Hard core Arm processors can be found in Microsemi's SmartFusion (see FPGA Combines Hard-Core Cortex-M3 And Analog Peripherals) that incorporates a hard core ARM Cortex-M3. The Cortex-M3 is found in a wide range of microcontrollers. Xilinx's Zynq-7000 EPP

  • (see FPGA Packs In Dual Cortex-A9 Micro) includes dual Cortex-A9's like Altera's new architecture. Dual core Cortex-A9 chips are finding homes in tablets and smartphones.

    Altera has also partnered with Intel to bring the Atom to Altera FPGAs (see Configurable Platform Blends FPGA With Atom). The difference with the E600C from Intel is that the Atom and Altera FPGA are separate chips combined on a multichip carrier. The two are linked via a pair of x1 PCI Express links via the multichip carrier. This is functionally similar to the Cortex-A9 approach but the new chips are true single chip solutions.

    Altera's FPGAs can boot the micro or FPGA only and the processors can reprogram the FPGA fabric. The complement of peripherals includes a pair of gigabit Ethernet interfaces, two USB 2.0 OTG ports plus the usual timer and serial ports like SPI and I2C. The higher end Arria has a 125+ Gbit/s interconnect. The 250 MHz 256 bits full duplex channel is compatible with AMBA AXI 3 interface and it also supports Altera's Avalon bus. The system supports cache coherent hardware accelerators.

    Performance is the name of the game with FPGAs. Off chip interface includes 10 Gbit/s SERDES and dual 2 PCI Express Gen 2 x4 links.

    The system is very flexible. It can run a single core to reduce power consumption. It delivers 4000 DMIPS for under 1.8W per processor. The top end Arria with dual Cortex-A9s consumes only 15W.

    Developers can take advange of the new chips using Altera's Quartus II software and Qsys system integration tool. Hardware is still in the future so 2012 is when developers will see quantities of these chips. In the meantime, Altera's SoC Virtual Target software is available now.

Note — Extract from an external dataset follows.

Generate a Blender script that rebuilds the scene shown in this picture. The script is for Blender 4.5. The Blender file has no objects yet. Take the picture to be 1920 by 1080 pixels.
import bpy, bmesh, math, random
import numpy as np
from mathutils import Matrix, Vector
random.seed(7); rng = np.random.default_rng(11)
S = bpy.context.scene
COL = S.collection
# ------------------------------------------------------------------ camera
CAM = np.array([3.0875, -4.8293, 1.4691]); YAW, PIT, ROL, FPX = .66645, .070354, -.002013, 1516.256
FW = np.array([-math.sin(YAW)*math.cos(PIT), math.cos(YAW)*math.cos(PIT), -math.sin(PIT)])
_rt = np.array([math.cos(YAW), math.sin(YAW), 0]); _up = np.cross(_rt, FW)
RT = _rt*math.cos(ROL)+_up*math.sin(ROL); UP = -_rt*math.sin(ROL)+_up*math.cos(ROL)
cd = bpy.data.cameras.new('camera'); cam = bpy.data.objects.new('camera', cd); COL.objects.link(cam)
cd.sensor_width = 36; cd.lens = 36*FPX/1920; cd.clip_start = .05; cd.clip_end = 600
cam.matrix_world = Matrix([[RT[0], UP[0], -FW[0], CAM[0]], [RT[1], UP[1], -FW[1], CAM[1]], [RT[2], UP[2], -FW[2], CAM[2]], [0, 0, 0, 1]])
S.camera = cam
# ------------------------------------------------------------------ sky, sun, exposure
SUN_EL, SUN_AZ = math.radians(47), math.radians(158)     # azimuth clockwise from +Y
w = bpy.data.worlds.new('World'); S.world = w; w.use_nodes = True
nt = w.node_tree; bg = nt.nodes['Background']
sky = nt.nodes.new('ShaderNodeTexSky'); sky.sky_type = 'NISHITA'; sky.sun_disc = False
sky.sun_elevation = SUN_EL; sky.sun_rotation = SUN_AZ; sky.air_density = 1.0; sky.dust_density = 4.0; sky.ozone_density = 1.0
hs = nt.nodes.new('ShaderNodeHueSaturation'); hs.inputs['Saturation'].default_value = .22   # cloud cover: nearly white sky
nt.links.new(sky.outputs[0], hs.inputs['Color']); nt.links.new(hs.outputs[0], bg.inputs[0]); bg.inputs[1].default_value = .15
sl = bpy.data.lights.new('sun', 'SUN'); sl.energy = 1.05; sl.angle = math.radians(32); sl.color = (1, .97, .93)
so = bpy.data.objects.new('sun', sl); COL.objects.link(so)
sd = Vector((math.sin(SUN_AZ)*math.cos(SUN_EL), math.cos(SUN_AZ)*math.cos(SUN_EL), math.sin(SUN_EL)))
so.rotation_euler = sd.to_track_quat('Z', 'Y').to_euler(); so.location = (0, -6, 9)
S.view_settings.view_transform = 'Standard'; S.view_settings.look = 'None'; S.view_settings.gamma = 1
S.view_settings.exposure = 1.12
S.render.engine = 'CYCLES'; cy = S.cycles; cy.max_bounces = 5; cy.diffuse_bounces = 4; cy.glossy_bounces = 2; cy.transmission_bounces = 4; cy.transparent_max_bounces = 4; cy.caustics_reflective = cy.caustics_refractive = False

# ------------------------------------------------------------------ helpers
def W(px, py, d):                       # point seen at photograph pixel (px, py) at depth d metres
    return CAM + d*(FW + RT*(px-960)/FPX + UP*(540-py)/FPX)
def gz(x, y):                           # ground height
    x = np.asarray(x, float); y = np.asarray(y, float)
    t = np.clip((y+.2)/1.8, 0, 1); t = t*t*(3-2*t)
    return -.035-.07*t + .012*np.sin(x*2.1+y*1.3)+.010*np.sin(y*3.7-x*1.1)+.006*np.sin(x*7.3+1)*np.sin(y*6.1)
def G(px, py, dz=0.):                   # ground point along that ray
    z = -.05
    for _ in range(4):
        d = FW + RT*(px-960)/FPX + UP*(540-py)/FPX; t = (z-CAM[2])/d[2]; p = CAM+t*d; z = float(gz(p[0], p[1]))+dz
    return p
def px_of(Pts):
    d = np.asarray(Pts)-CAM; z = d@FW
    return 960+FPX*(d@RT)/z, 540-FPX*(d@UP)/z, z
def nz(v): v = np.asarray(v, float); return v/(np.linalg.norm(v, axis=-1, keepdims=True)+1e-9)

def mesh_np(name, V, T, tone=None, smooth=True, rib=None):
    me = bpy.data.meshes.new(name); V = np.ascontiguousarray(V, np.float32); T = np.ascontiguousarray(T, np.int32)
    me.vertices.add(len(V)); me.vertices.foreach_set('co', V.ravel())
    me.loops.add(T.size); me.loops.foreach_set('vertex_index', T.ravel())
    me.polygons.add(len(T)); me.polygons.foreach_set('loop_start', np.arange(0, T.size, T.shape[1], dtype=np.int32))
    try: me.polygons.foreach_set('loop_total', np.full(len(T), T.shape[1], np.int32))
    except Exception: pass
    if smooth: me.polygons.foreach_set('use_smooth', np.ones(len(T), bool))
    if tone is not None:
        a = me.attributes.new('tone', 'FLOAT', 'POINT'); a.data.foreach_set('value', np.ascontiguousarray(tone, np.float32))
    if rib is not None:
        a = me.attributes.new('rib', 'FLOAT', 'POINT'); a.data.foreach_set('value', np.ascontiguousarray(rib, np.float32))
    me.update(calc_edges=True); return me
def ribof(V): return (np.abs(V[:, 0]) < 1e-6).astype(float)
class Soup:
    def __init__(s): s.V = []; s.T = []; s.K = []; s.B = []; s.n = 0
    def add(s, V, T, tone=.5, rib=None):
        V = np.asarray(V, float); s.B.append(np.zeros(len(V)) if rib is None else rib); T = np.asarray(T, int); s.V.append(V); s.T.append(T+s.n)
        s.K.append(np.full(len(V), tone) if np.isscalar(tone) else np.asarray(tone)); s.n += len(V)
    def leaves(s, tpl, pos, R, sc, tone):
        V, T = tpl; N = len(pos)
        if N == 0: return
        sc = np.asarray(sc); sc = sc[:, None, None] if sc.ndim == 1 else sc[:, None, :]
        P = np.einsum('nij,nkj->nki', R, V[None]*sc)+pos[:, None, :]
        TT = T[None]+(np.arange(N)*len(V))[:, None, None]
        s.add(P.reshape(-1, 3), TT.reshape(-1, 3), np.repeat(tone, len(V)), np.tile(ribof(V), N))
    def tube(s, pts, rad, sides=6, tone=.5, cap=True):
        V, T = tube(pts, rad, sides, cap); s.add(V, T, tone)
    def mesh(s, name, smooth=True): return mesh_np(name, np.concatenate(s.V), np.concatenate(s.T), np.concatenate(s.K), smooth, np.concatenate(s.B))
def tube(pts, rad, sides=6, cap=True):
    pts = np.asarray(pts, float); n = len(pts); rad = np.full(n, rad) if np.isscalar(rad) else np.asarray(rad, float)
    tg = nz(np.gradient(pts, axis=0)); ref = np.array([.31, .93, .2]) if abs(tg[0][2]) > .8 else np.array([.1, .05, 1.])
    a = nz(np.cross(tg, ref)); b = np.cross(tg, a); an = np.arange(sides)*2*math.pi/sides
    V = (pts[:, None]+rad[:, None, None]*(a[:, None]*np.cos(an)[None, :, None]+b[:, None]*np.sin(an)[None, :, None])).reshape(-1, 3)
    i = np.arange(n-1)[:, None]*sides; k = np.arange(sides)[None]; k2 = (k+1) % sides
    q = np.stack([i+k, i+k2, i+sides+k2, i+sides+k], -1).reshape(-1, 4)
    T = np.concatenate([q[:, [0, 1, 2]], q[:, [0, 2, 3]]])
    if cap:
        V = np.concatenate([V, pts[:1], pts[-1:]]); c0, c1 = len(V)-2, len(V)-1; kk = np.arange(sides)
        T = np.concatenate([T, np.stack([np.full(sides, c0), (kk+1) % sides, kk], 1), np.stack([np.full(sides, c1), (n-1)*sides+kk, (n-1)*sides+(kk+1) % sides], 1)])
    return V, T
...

    The development software is a full virtual model based on tools from Synopsys. Initially this is a full virtual model but in the near future Altera will be offering a hardware-in-the-loop solution. In this case, PCI Express will be used to link an Altera FPGA to a host PC running the simulation software. The Cortex-A9 hardware will be simulated on the PC. This may seem like a stopgap measure but it is more than that.

    The FPGA has a small bit of custom IP to handle the PCI Express interface. This means, in the future, that almost any IP can be simulated. This is handy for existing designs since they can be linked to new virtual hardware with the new physical hardware replacing it when the design is complete.

    The other advantage with a virtual model is the degree of exposure developers have to the processor cores. Arm has the usual debug and trace interfaces but these provide a limited look into the hardware. A simulator does not have the limitation. Developers have been taking advantage of this approach for other chips, not just FPGAs.

    Altera's choice of Cortex-A9 cores opens their product line to the Arm community. It also follows the trend to centering FPGA designs around processor cores even if the cores are not doing the heavy lifting. It also makes the FPGA a more likely target for a single chip solution.